In common with most 17th-century Italian operas, its text is unstable. As it moved from one house to another, La Dori was adapted according to the tastes of specific audiences and the abilities of individual singers. The prologue, often directed at local patrons, was frequently rewritten; no fewer than 14 versions, some with music by other composers including Stradella, are known. For the four different Venetian productions given in the space of just 10 years, recitatives were progressively shortened, new arias inserted and comic scenes given greater emphasis, no more so than in the music for the nurse Dirce (sung as in ‘S’io son vecchia’ with mischievous relish by the tenor Alberto Allegrezza). Elsewhere the musical weight is concentrated in arias, elaborated into intense self-contained scenes. In episodes such as ‘Speranze fermate’ (here exquisitely shaped by Rupert Enticknap), with its beautifully crafted exchanges between voice and instruments, much of the emotional life of the opera is crystallised.

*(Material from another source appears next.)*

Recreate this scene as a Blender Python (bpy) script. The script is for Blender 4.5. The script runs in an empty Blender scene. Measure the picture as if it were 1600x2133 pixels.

La Dori is rarely performed on the stage, largely because its convoluted plot, with its implausible twists of fate, mistaken identities and amorous confusions, makes the story so exhausting to follow. For this recording, Ottavio Dantone has sensibly based his edition on the Vienna manuscript, the most authoritative of the sources. It contains some of the finest operatic music to have been composed in the course of the entire 17th century, and Dantone and the Accademia Bizantina do it proud. Capitalising on the work’s origins in a princely setting, they opt for a more expansive approach to instrumentation which takes them beyond the standard grouping of single strings and modest continuo forces that were standard in the Venetian theatres. In addition to adding more string players to give a total of five violins, two cellos and a violone, this involves a couple of recorders and a generous continuo ensemble including archlute, theorbo, chamber organ and harp (this latter somewhat implausibly). This more colourful palette acceptably enlivens the sparse contours of the score, and the ensemble’s generally discreet approach (the sinfonias understandably excepted) to the application of improvised ornamentation, so often overdone by Baroque performers, is to be greatly welcomed. In all, a fine achievement.